Australia's diplomatic corps were shepherded out of their Canberra headquarters on Tuesday afternoon after a bomb scare triggered by a package, later deemed "non suspicious".

The bomb squad attended the site after the backpack was found in the staff canteen. 

Previously blocked roads on the city's central State Circle were also reopened. 

The exclusion zone set by police around the RG Casey Building.
The exclusion zone set by police around the RG Casey Building. Photo: ACT Policing

The DFAT building is in close proximity to Parliament House and the canteen area is on the ground floor and open to the public.

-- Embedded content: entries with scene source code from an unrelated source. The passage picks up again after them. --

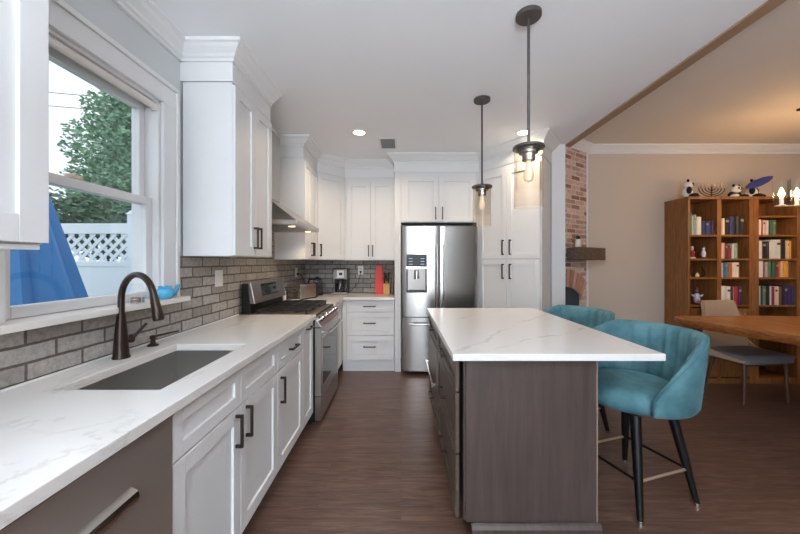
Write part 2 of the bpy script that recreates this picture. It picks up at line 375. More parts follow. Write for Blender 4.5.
# fireplace wall, diagonal, with an arched opening; built along its own axis
FP0 = Vector((2.248, 4.05)); fdir = -Vector((bd.x, bd.y)); fn = Vector((-fdir.y, fdir.x))      # from the corner leftwards
fn = fn if fn.y < 0 else -fn
def fw(t, o, z): p = FP0+fdir*t+fn*o; return Vector((p.x, p.y, z))
def fblock(mb, t0, t1, o0, o1, z0, z1, m=0):
    mb.hexa([fw(t1, o1, z0), fw(t0, o1, z0), fw(t0, o0, z0), fw(t1, o0, z0)], [fw(t1, o1, z1), fw(t0, o1, z1), fw(t0, o0, z1), fw(t1, o0, z1)], m)
wfp = MB()
TA0, TA1 = .15, .84; ztop = 1.07; zspr = .95; TEND = .485; AR_ = (.345**2+.12**2)/.24; ACZ = ztop-AR_
fblock(wfp, 0, TA0, 0, -.12, 0, DCH)
nst = 12; prev = None
def archz(t):
    u = t-(TA0+TA1)/2; return ACZ+math.sqrt(max(0, AR_*AR_-u*u))
for i in range(nst):
    a = TA0+(TEND-TA0)*i/nst; b = TA0+(TEND-TA0)*(i+1)/nst
    za, zb = archz(a), archz(b)
    wfp.hexa([fw(b, 0, zb), fw(a, 0, za), fw(a, -.12, za), fw(b, -.12, zb)], [fw(b, 0, DCH), fw(a, 0, DCH), fw(a, -.12, DCH), fw(b, -.12, DCH)])
fireplace = struct(wfp.build('wall_fireplace', M_brickF))
ar = MB(); rnd = random.Random(3)
cx_ = (TA0+TA1)/2; aw = (TA1-TA0)/2
for i in range(6):                                         # soldier bricks of the arch
    q0 = math.radians(39-6.4*i); q1 = q0-math.radians(5.3)
    pts = [(cx_-math.sin(q)*R, ACZ+math.cos(q)*R) for q, R in ((q0, AR_), (q1, AR_), (q1, AR_+.2), (q0, AR_+.2))]
    pts = [(min(p[0], TEND), p[1]) for p in pts]
    ar.hexa([fw(p[0], .012, p[1]) for p in pts], [fw(p[0], .0, p[1]) for p in pts], rnd.choice((0, 1, 2)))
M_fb = [plain('arch_brick_a', '#c49a88', .85, var=.15, scale=20), plain('arch_brick_b', '#a87868', .85, var=.15, scale=20), plain('arch_brick_c', '#b68a78', .85, var=.15, scale=20)]
struct(ar.build('trim_2', M_fb))
fb = MB(); fblock(fb, TA0+.001, TEND, -.015, -.05, 0, 1.1)
struct(fb.build('wall_firebox', plain('dark_blue_firebox', '#33414e', .7, var=.2)))
struct((lambda q: (fblock(q, -.012, .012, .012, -.0, 0, DCH), q)[1])(MB()).build('trim_3', M_trim))

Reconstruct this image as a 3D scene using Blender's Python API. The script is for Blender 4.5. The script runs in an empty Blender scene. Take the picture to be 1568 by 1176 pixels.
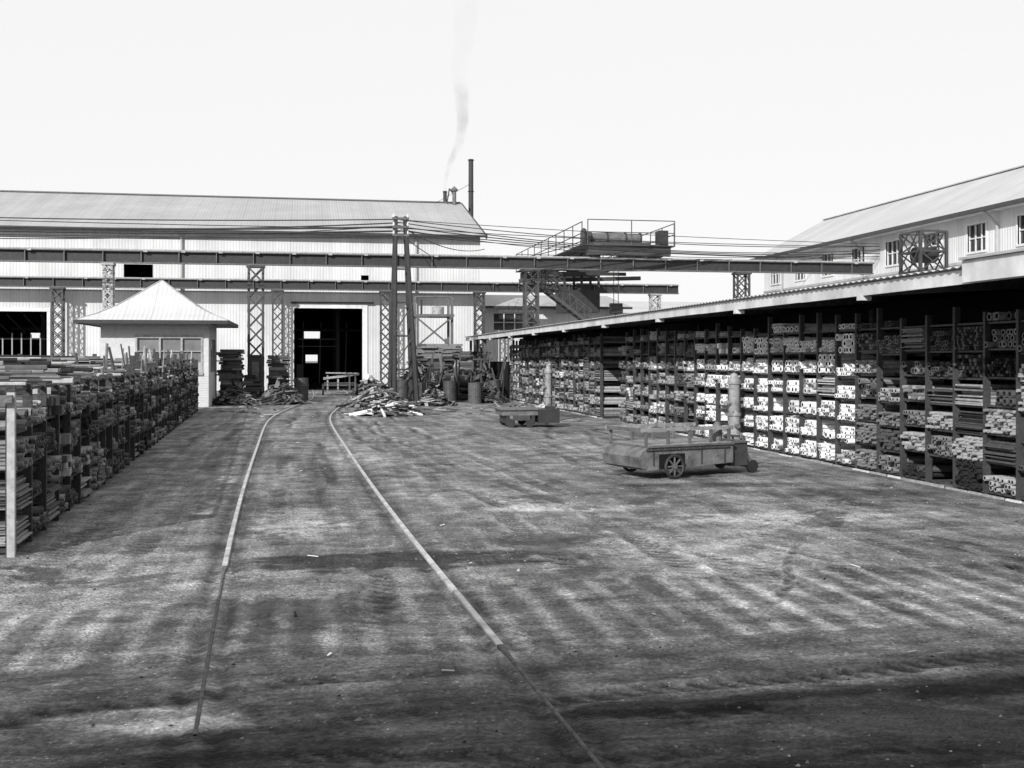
import bpy, math, random
from mathutils import Vector, noise, Matrix
R = random.Random(7)
scene = bpy.context.scene

# ------------------------------------------------------------------ materials
def mat(name, c, rough=0.8, var=0.25, scale=3.0, bump=0.0, bscale=30.0, metal=0.0, corr=None, corr_s=1.0, streak=0.0):
    m = bpy.data.materials.new(name); m.use_nodes = True
    nt = m.node_tree; N = nt.nodes; L = nt.links
    b = N["Principled BSDF"]; b.inputs["Roughness"].default_value = rough
    b.inputs["Metallic"].default_value = metal
    if rough>.75: b.inputs["Specular IOR Level"].default_value=.25
    tc = N.new("ShaderNodeTexCoord")
    n = N.new("ShaderNodeTexNoise"); n.inputs["Scale"].default_value = scale; n.inputs["Detail"].default_value = 8
    n.inputs["Roughness"].default_value = 0.65
    L.new(tc.outputs["Object"], n.inputs["Vector"])
    mr = N.new("ShaderNodeMapRange"); mr.inputs["From Min"].default_value = 0.3; mr.inputs["From Max"].default_value = 0.7
    mr.inputs["To Min"].default_value = c*(1-var); mr.inputs["To Max"].default_value = c*(1+var)
    L.new(n.outputs["Fac"], mr.inputs["Value"])
    val = mr.outputs["Result"]
    if streak > 0:
        mp = N.new("ShaderNodeMapping"); mp.inputs["Scale"].default_value = (2.2, 2.2, 0.12)
        L.new(tc.outputs["Object"], mp.inputs["Vector"])
        n2 = N.new("ShaderNodeTexNoise"); n2.inputs["Scale"].default_value = 1.0; n2.inputs["Detail"].default_value = 5
        L.new(mp.outputs["Vector"], n2.inputs["Vector"])
        m2 = N.new("ShaderNodeMapRange"); m2.inputs["From Min"].default_value = 0.3; m2.inputs["From Max"].default_value = 0.6
        m2.inputs["To Min"].default_value = 1-streak; m2.inputs["To Max"].default_value = 1.0
        L.new(n2.outputs["Fac"], m2.inputs["Value"])
        mu = N.new("ShaderNodeMath"); mu.operation = 'MULTIPLY'
        L.new(val, mu.inputs[0]); L.new(m2.outputs["Result"], mu.inputs[1]); val = mu.outputs[0]
    hs = []
    if corr:
        sx = N.new("ShaderNodeSeparateXYZ"); L.new(tc.outputs["Object"], sx.inputs[0])
        a = sx.outputs["X" if corr == 'X' else "Y"]
        m3 = N.new("ShaderNodeMath"); m3.operation = 'MULTIPLY'; m3.inputs[1].default_value = 2*math.pi/(0.15*corr_s)
        L.new(a, m3.inputs[0])
        s = N.new("ShaderNodeMath"); s.operation = 'SINE'; L.new(m3.outputs[0], s.inputs[0])
        hs.append((s.outputs[0], 0.006*corr_s))
        fr = N.new("ShaderNodeMath"); fr.operation = 'PINGPONG'; fr.inputs[1].default_value = 0.42
        L.new(a, fr.inputs[0])
        lt = N.new("ShaderNodeMapRange"); lt.inputs["From Min"].default_value = 0.0; lt.inputs["From Max"].default_value = 0.045
        lt.inputs["To Min"].default_value = 0.86; lt.inputs["To Max"].default_value = 1.0
        L.new(fr.outputs[0], lt.inputs["Value"])
        fl = N.new("ShaderNodeMath"); fl.operation = 'MULTIPLY'; fl.inputs[1].default_value = 1/0.84; L.new(a, fl.inputs[0])
        rd = N.new("ShaderNodeMath"); rd.operation = 'ROUND'; L.new(fl.outputs[0], rd.inputs[0])
        wn = N.new("ShaderNodeTexWhiteNoise"); wn.noise_dimensions = '1D'; L.new(rd.outputs[0], wn.inputs["W"])
        m5 = N.new("ShaderNodeMapRange"); m5.inputs["To Min"].default_value = 0.93; m5.inputs["To Max"].default_value = 1.03
        L.new(wn.outputs["Value"], m5.inputs["Value"])
        q = N.new("ShaderNodeMath"); q.operation = 'MULTIPLY'; L.new(lt.outputs["Result"], q.inputs[0]); L.new(m5.outputs["Result"], q.inputs[1])
        mu = N.new("ShaderNodeMath"); mu.operation = 'MULTIPLY'
        L.new(val, mu.inputs[0]); L.new(q.outputs[0], mu.inputs[1]); val = mu.outputs[0]
    cc = N.new("ShaderNodeCombineColor")
    for k in range(3): L.new(val, cc.inputs[k])
    L.new(cc.outputs[0], b.inputs["Base Color"])
    if bump > 0:
        n4 = N.new("ShaderNodeTexNoise"); n4.inputs["Scale"].default_value = bscale; n4.inputs["Detail"].default_value = 6
        L.new(tc.outputs["Object"], n4.inputs["Vector"]); hs.append((n4.outputs["Fac"], bump))
    prev = None
    for h, d in hs:
        bp = N.new("ShaderNodeBump"); bp.inputs["Distance"].default_value = d; bp.inputs["Strength"].default_value = 0.8
        L.new(h, bp.inputs["Height"])
        if prev: L.new(prev, bp.inputs["Normal"])
        prev = bp.outputs["Normal"]
    if prev: L.new(prev, b.inputs["Normal"])
    return m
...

Earlier in the afternoon, police said that at "about 1.45pm, ACT Policing received the report of the suspicious package at DFAT on John McEwen Crescent".


"Evacuations are underway at DFAT and road closures implemented. Members of the AFP Bomb Response Team are in attendance," the police statement said.

Evacuated staff were asked to move back to 100 metres away from the building and police set an exclusion zone around the building.

Staff in some surrounding offices were told to stay inside during the exercise. 

A childcare centre is also attached to the building and staff and children, including babies, were also evacuated and moved to a nearby church.

The R. G. Casey Building in Barton is the department's head office.

About 2780 DFAT staff work in Canberra though not all of them are based at the site.

Station sergeant Donna Hofmeier said police evacuated the building and cordoned off the street "in accordance with standard procedure". 

"ACT and Australian Federal Police take all reports of suspicious packages seriously," she said. 

"The welfare of our residents is at the forefront." 

She said the person whose bag it was was "extremely embarrassed". 

Sgt Hofmeier acknowledged that there would have been heightened concern in the wake of the events in Sydney. 

"I think our procedures worked very well today," she said. 

Staff told The Canberra Times that the building had been evacuated about 10 minutes after the backpack was noticed.

Ambulances were at the scene at the southern end of Sydney Avenue near DFAT building.

Closed roads - Brisbane Avenue, John McEwan Crescent and Sydney Avenue - have now been reopened.